Solving Parallel RC Circuit: i(t)=t/3 + 1/2 A

[pavlovskitten]

Parallel RC circuit (Updated)

I'm having trouble with a seemingly simple circuit. I have a voltage source (not alternating current) that increases exactly with time. In other words, if you graphed voltage as a function of time, the slope would be 1. The voltage equation is v(t)=t. The capacitor is 1/2 F and the resistor is 3Ω. Here's a picture of the circuit.
http://img832.imageshack.us/img832/1351/circuite.png
I'm supposed to find the current i(t) in the left branch where the voltage source is connected.

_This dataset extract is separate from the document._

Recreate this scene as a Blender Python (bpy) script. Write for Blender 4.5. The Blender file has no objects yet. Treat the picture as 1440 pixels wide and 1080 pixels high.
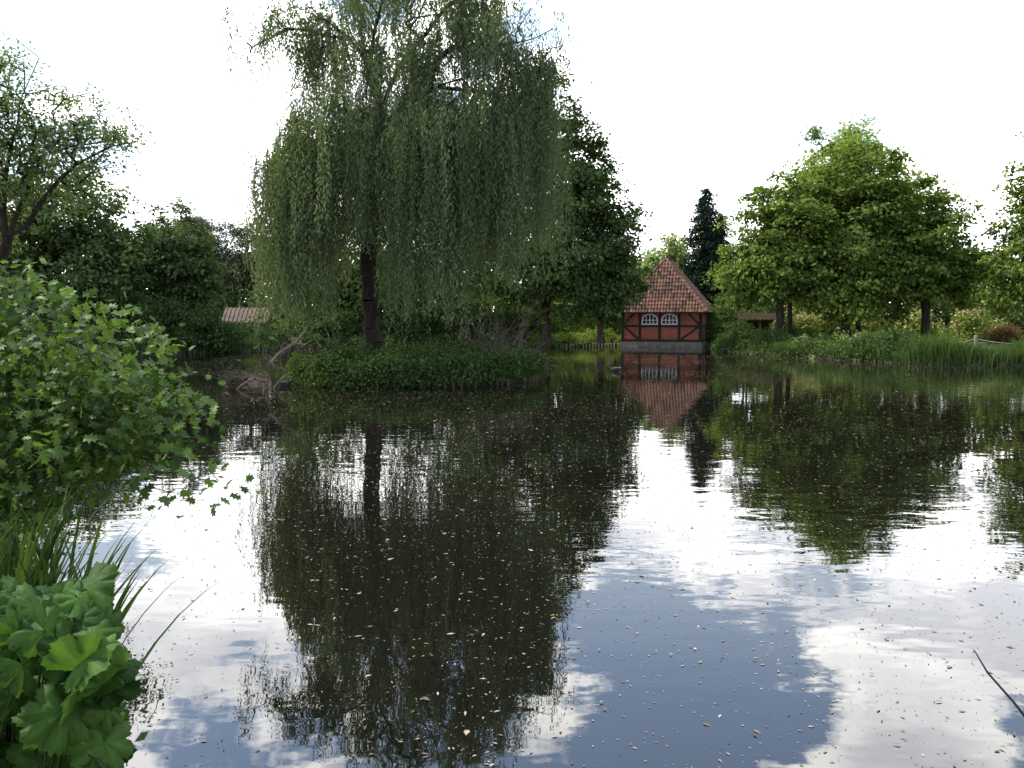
import bpy, math, numpy as np
from mathutils import Vector
scene=bpy.context.scene
# ---------------------------------------------------------------- helpers
class Acc:
    def __init__(s): s.V=[];s.F=[];s.M=[];s.A=[];s.n=0
    def add(s,v,f,m=0,a=0.5):
        v=np.asarray(v,float).reshape(-1,3); f=np.asarray(f,int).reshape(-1,4)
        s.V.append(v); s.F.append(f+s.n); s.n+=len(v)
        s.M.append(np.full(len(f),m,int))
        s.A.append(np.broadcast_to(np.asarray(a,float),(len(f),)).copy())
    def obj(s,name,mats,smooth=False,parent=None,loc=None):
        V=np.concatenate(s.V);F=np.concatenate(s.F);M=np.concatenate(s.M);A=np.concatenate(s.A)
        me=bpy.data.meshes.new(name)
        me.vertices.add(len(V)); me.vertices.foreach_set('co',V.astype(np.float32).ravel())
        me.loops.add(len(F)*4); me.loops.foreach_set('vertex_index',F.astype(np.int32).ravel())
        me.polygons.add(len(F)); me.polygons.foreach_set('loop_start',np.arange(0,len(F)*4,4,dtype=np.int32))
        me.polygons.foreach_set('material_index',M.astype(np.int32))
        me.polygons.foreach_set('use_smooth',np.full(len(F),smooth,dtype=bool))
        at=me.attributes.new('var','FLOAT','FACE'); at.data.foreach_set('value',A.astype(np.float32))
        for m in mats: me.materials.append(m)
        me.update(calc_edges=True)
        o=bpy.data.objects.new(name,me); scene.collection.objects.link(o)
        if parent: o.parent=parent
        if loc: o.location=loc
        return o
def nrm(v): return v/np.maximum(np.linalg.norm(v,axis=-1,keepdims=True),1e-9)
# leaf templates: (u,w,n) coords
T4=(np.array([[0,0,0],[.45,.5,.0],[1,0,-.08],[.45,-.5,.0]],float),np.array([[0,1,2,3]]))
def lobed():
    mt=[0,.08,.2,.35,.5,.62,.8,1.0]
    side=[(0,.01),(.03,.33),(.25,.2),(.48,.5),(.5,.2),(.8,.34),(.8,.12),(1,.0)]
    T=[];Q=[]
    for t in mt: T.append([t,0,-.18*t*t])
    for sg in (1,-1):
        b=len(T)
        for t,w in side: T.append([t,sg*w,.25*w-.2*t*t-.25*w*w])
        for i in range(7):
            q=[i,b+i,b+i+1,i+1]
            Q.append(q if sg<0 else q[::-1])
    return np.array(T,float),np.array(Q)
TLOBE=lobed()
def palm(seed):
    r_=np.random.default_rng(seed)
    K=57; T=[];Q=[];A=[]
    th=np.linspace(-2.75,2.75,K); rings=[0,.28,.52,.72,.88,1.0]; amp=r_.uniform(.75,1.2,8); jt=r_.normal(0,.025,K)
    for r in rings:
        for i,t in enumerate(th):
            lf=t*7/5.5*math.pi/1.0; lob=abs(math.cos(lf)); la=amp[int((t+2.75)/5.5*6.99)]
            R=(.74+.26*lob**.8)*la**.5+.04*(1 if i%2 else -1)+jt[i]
            rr=r*(R if r>.6 else .85)
            T.append([rr*math.cos(t),rr*math.sin(t),.05*lob*r-.30*r*r+.08*math.sin(i*.7+seed+r*5)*r*r])
    for j in range(len(rings)-1):
        for i in range(K-1):
            a=j*K+i; Q.append([a,a+K,a+K+1,a+1])
            lob=abs(math.cos((th[i]+th[i+1])/2*7/5.5*math.pi)); A.append((.12 if lob>.96 else 0)+r_.normal(0,.03)-.05*(j>3))
    return np.array(T,float),np.array(Q),np.array(A)
TPALMS=[palm(s) for s in (1,2,3,4)]
def blade(seg=4):
    T=[];Q=[]
    for i in range(seg+1):
        t=i/seg; w=.5*(1-t**2.2)+.01
        T+= [[t-.12*t**3,w,.35*t**2.5],[t-.12*t**3,-w,.35*t**2.5]]
    for i in range(seg): Q.append([2*i,2*i+1,2*i+3,2*i+2])
    return np.array(T,float),np.array(Q)
TBL=blade()
def inst(acc,tm,c,u,n,L,W=None,mat=0,var=.5):
    T,Q=tm[0],tm[1]; N=len(c)
    u=nrm(u); w=nrm(np.cross(n,u)); n=np.cross(u,w)
    L=np.broadcast_to(L,(N,)); W=L if W is None else np.broadcast_to(W,(N,))
    v=c[:,None,:]+u[:,None,:]*(T[None,:,0]*L[:,None])[...,None]+w[:,None,:]*(T[None,:,1]*W[:,None])[...,None]+n[:,None,:]*(T[None,:,2]*L[:,None])[...,None]
    f=Q[None]+ (np.arange(N)*len(T))[:,None,None]
    a=np.broadcast_to(var,(N,))[:,None]+(tm[2][None] if len(tm)>2 else np.zeros((1,len(Q))))
    acc.add(v,f,mat,a.ravel())
def frustums(acc,P0,P1,R0,R1,sides=5,mat=0,var=.5):
    d=nrm(P1-P0); ref=np.where(np.abs(d[:,2:3])<.9,np.array([[0,0,1.]]),np.array([[1.,0,0]]))
    a=nrm(np.cross(d,ref)); b=np.cross(d,a)
    th=np.arange(sides)/sides*2*math.pi
    ring=a[:,None]*np.cos(th)[None,:,None]+b[:,None]*np.sin(th)[None,:,None]
    v=np.concatenate([P0[:,None]+ring*R0[:,None,None],P1[:,None]+ring*R1[:,None,None]],1)
    q=np.array([[i,(i+1)%sides,sides+(i+1)%sides,sides+i] for i in range(sides)])
    f=q[None]+(np.arange(len(P0))*2*sides)[:,None,None]
    acc.add(v,f,mat,var)
def tube(acc,pts,radii,sides=6,mat=0,var=.5):
    pts=np.array(pts,float); radii=np.array(radii,float)
    d=np.gradient(pts,axis=0); d=nrm(d)
    ref=np.where(np.abs(d[:,2:3])<.9,np.array([[0,0,1.]]),np.array([[1.,0,0]]))
    a=nrm(np.cross(d,ref)); b=np.cross(d,a); th=np.arange(sides)/sides*2*math.pi
    v=pts[:,None]+(a[:,None]*np.cos(th)[None,:,None]+b[:,None]*np.sin(th)[None,:,None])*radii[:,None,None]
    q=[[j*sides+i,j*sides+(i+1)%sides,(j+1)*sides+(i+1)%sides,(j+1)*sides+i] for j in range(len(pts)-1) for i in range(sides)]
    acc.add(v,q,mat,var)
def box(acc,x0,x1,y0,y1,z0,z1,mat=0,var=.5):
    v=[[x,y,z] for x in (x0,x1) for y in (y0,y1) for z in (z0,z1)]
    acc.add(v,[[0,1,3,2],[4,6,7,5],[0,4,5,1],[2,3,7,6],[0,2,6,4],[1,5,7,3]],mat,var)
def obox(acc,p0,p1,w,y0,y1,mat=0,var=.5):
    p0=np.array(p0,float);p1=np.array(p1,float);d=(p1-p0)/np.linalg.norm(p1-p0);n=np.array([-d[1],d[0]])*w/2
    c=[p0+n,p1+n,p1-n,p0-n]
    v=[[q[0],y,q[1]] for y in (y0,y1) for q in c]
    acc.add(v,[[0,1,2,3],[7,6,5,4],[0,4,5,1],[1,5,6,2],[2,6,7,3],[3,7,4,0]],mat,var)
# ---------------------------------------------------------------- materials
def newmat(name):
    m=bpy.data.materials.new(name); m.use_nodes=True; nt=m.node_tree; nt.nodes.clear()
    return m,nt,nt.nodes,nt.links
def leafmat(name,dark,light,trans=.32,rough=.5,spec=0,bump=0,mute=.13,k=.93):
    def mt(c):
        l=.3*c[0]+.6*c[1]+.1*c[2]; return tuple((x*(1-mute)+l*mute)*k for x in c)
    dark,light=mt(dark),mt(light)
    m,nt,N,L=newmat(name)
    out=N.new('ShaderNodeOutputMaterial'); at=N.new('ShaderNodeAttribute'); at.attribute_name='var'
    rp=N.new('ShaderNodeValToRGB'); e=rp.color_ramp.elements; e[0].color=(*dark,1); e[1].color=(*light,1)
    L.new(at.outputs['Fac'],rp.inputs[0])
    if spec>0:
        p=N.new('ShaderNodeBsdfPrincipled'); p.inputs['Roughness'].default_value=rough; p.inputs['Specular IOR Level'].default_value=spec
    else: p=N.new('ShaderNodeBsdfDiffuse')
    src=rp.outputs[0]
    if bump:
        tc=N.new('ShaderNodeTexCoord'); nz=N.new('ShaderNodeTexNoise'); nz.inputs['Scale'].default_value=90; nz.inputs['Detail'].default_value=4
        L.new(tc.outputs['Object'],nz.inputs['Vector']); b=N.new('ShaderNodeBump'); b.inputs['Strength'].default_value=bump; b.inputs['Distance'].default_value=.004
        L.new(nz.outputs[0],b.inputs['Height']); L.new(b.outputs[0],p.inputs['Normal'])
        mm=N.new('ShaderNodeMix'); mm.data_type='RGBA'; mm.blend_type='MULTIPLY'; mm.inputs[0].default_value=.55
        nz3=N.new('ShaderNodeTexNoise'); nz3.inputs['Scale'].default_value=22; nz3.inputs['Detail'].default_value=5; L.new(tc.outputs['Object'],nz3.inputs['Vector'])
        r2=N.new('ShaderNodeValToRGB'); r2.color_ramp.elements[0].position=.3; r2.color_ramp.elements[1].position=.7; r2.color_ramp.elements[0].color=(.5,.5,.4,1); r2.color_ramp.elements[1].color=(1.3,1.25,1.2,1)
        L.new(nz3.outputs[0],r2.inputs[0]); L.new(src,mm.inputs[6]); L.new(r2.outputs[0],mm.inputs[7]); src=mm.outputs[2]
    if trans<=0:
        L.new(src,p.inputs[0]); L.new(p.outputs[0],out.inputs[0]); return m
    t=N.new('ShaderNodeBsdfTranslucent'); mx=N.new('ShaderNodeMixShader'); mx.inputs[0].default_value=trans
    g=N.new('ShaderNodeMix'); g.data_type='RGBA'; g.blend_type='MULTIPLY'; g.inputs[0].default_value=1
    g.inputs[7].default_value=(1.4,1.38,.62,1); L.new(src,g.inputs[6])
    L.new(src,p.inputs[0]); L.new(g.outputs[2],t.inputs[0])
    L.new(p.outputs[0],mx.inputs[1]); L.new(t.outputs[0],mx.inputs[2]); L.new(mx.outputs[0],out.inputs[0])
    return m
def noisemat(name,c1,c2,scale=8,rough=.85,bump=.3,stretch=(1,1,1),usevar=False,detail=6,spec=.3):
    m,nt,N,L=newmat(name)
    out=N.new('ShaderNodeOutputMaterial'); p=N.new('ShaderNodeBsdfPrincipled'); p.inputs['Roughness'].default_value=rough
    p.inputs['Specular IOR Level'].default_value=spec
    tc=N.new('ShaderNodeTexCoord'); mp=N.new('ShaderNodeMapping'); mp.inputs['Scale'].default_value=stretch
    nz=N.new('ShaderNodeTexNoise'); nz.inputs['Scale'].default_value=scale; nz.inputs['Detail'].default_value=detail; nz.inputs['Roughness'].default_value=.65
    L.new(tc.outputs['Object'],mp.inputs[0]); L.new(mp.outputs[0],nz.inputs['Vector'])
    rp=N.new('ShaderNodeValToRGB'); e=rp.color_ramp.elements; e[0].position=.32;e[1].position=.68; e[0].color=(*c1,1); e[1].color=(*c2,1)
    if usevar:
        at=N.new('ShaderNodeAttribute'); at.attribute_name='var'
        ad=N.new('ShaderNodeMath'); ad.operation='ADD'; L.new(nz.outputs[0],ad.inputs[0])
        sb=N.new('ShaderNodeMath'); sb.operation='MULTIPLY_ADD'; sb.inputs[1].default_value=.6; sb.inputs[2].default_value=-.3
        L.new(at.outputs['Fac'],sb.inputs[0]); L.new(sb.outputs[0],ad.inputs[1]); L.new(ad.outputs[0],rp.inputs[0])
    else: L.new(nz.outputs[0],rp.inputs[0])
    L.new(rp.outputs[0],p.inputs['Base Color'])
    b=N.new('ShaderNodeBump'); b.inputs['Strength'].default_value=bump; b.inputs['Distance'].default_value=.05
    L.new(nz.outputs[0],b.inputs['Height']); L.new(b.outputs[0],p.inputs['Normal'])
    L.new(p.outputs[0],out.inputs[0]); return m
bark=noisemat('bark',(.018,.013,.010),(.07,.055,.042),6,.95,.8,(1,1,.3))
darkbark=noisemat('dark_bark',(.010,.008,.006),(.04,.03,.024),7,.95,.8,(1,1,.25))
deadwood=noisemat('dead_wood',(.05,.04,.03),(.16,.13,.10),9,.9,.4)
M_willow=leafmat('willow_leaves',(.06,.098,.042),(.225,.285,.135),.34)
M_oak=leafmat('oak_leaves',(.035,.072,.020),(.135,.205,.055),.32)
M_chest=leafmat('chestnut_leaves',(.05,.10,.014),(.24,.335,.052),.38)
M_linden=leafmat('linden_leaves',(.16,.24,.07),(.38,.47,.16),.36)
M_dark=leafmat('dark_leaves',(.03,.064,.018),(.12,.185,.052),.3)
M_leftgreen=leafmat('maple_leaves',(.045,.088,.028),(.17,.245,.075),.33)
M_mid=leafmat('grove_leaves',(.055,.10,.026),(.18,.26,.075),.33)
M_pine=leafmat('pine_needles',(.07,.085,.05),(.20,.21,.13),.12)
M_spruce=leafmat('spruce_needles',(.014,.030,.020),(.045,.075,.045),.08)
M_airy=leafmat('alder_leaves',(.075,.125,.04),(.23,.30,.12),.38)
M_shrub=leafmat('hawthorn_leaves',(.028,.075,.009),(.155,.26,.038),.40,.42,.15)
M_big=leafmat('broad_leaves',(.012,.05,.005),(.095,.215,.024),.34,.5,.10,.5)
M_iris=leafmat('iris_blades',(.015,.045,.009),(.075,.14,.026),.25,.4,.15)
M_herb=leafmat('herb_leaves',(.028,.064,.018),(.115,.185,.048),.3)
M_grassy=leafmat('bright_herbs',(.09,.16,.02),(.30,.39,.07),.38)
M_flower=leafmat('blossom',(.45,.25,.22),(.7,.62,.4),.3,mute=0)
M_yellow=leafmat('yellow_blossom',(.6,.4,.02),(.75,.6,.05),.3,mute=0)
M_debris=leafmat('debris',(.08,.05,.022),(.50,.42,.28),.0,mute=0)
M_copper=leafmat('copper_leaves',(.12,.07,.03),(.28,.18,.08),.3)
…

I applied the KCL law to the upper node where the resistor and capacitor branches meet. I labelled the current I'm solving for i(t). The current through the capacitor is ic(t) and the current through the resistor is ir(t). Using KCL, I get:
i(t)=ic(t)+ir(t).

The equation for current through a capacitor is:
i(t)=C*(dv(t)/dt)
Since the derivative of the voltage function is 1, and the capacitor is 1/2 F:
ic(t)=1/2 A

For the current through the resistor, I just applied Ohm's Law and got:
ir(t)=v(t)/3Ω, which is just;
ir(t)=t/3

Therefore, my final answer is:
i(t)=t/3 + 1/2 A

The book's answer is:
i(t)=t/3 + 5/6 A

I might add that the function is only v(t)=t on the domain t={-1,0}. I didn't think this was too relevant since I'm only solving for the current on this domain. Also, the voltage source starts at 0V, so it peaks at 1V where t=0.

 

[gneill]

Looks like the book is incorrect on the 5/6 A bit. Perhaps they originally designed the question with another V(t) function in mind and failed to change the answer when they changed the problem.

 

[pavlovskitten]

Does my answer look correct? I felt a little unsure about applying Ohm's law directly to the right branch.

 

[gneill]

Does my answer look correct? I felt a little unsure about applying Ohm's law directly to the right branch.

Looks fine to me Ohm's law was the correct choice for the resistor.

 

[pavlovskitten]

I got someone else to work it and he had the book's answer. The problem is that he did a lot of it in his head and I didn't have much time to write it down. I know that probably sounds strange, but I thought I would understand more if I looked at the small amount I wrote later. Anyway, I think I'm doing something wrong with the capacitor's current. I remember he added 1/3 A to the 1/2 A to get the 5/6 A. He applied the same differential equation that I used above, but on top of that he was able to add that extra 1/3 A. I vaguely remember him getting that 1/3 A from calculating a 1/6. I still can't figure out where that extra 1/3 A came from.

 

[gneill]

I got someone else to work it and he had the book's answer. The problem is that he did a lot of it in his head and I didn't have much time to write it down. I know that probably sounds strange, but I thought I would understand more if I looked at the small amount I wrote later. Anyway, I think I'm doing something wrong with the capacitor's current. I remember he added 1/3 A to the 1/2 A to get the 5/6 A. He applied the same differential equation that I used above, but on top of that he was able to add that extra 1/3 A. I vaguely remember him getting that 1/3 A from calculating a 1/6. I still can't figure out where that extra 1/3 A came from.

I don't see where the extra 1/3 A could come from either, assuming that the applied voltage does indeed ramp up from 0 to 1V over 1 second.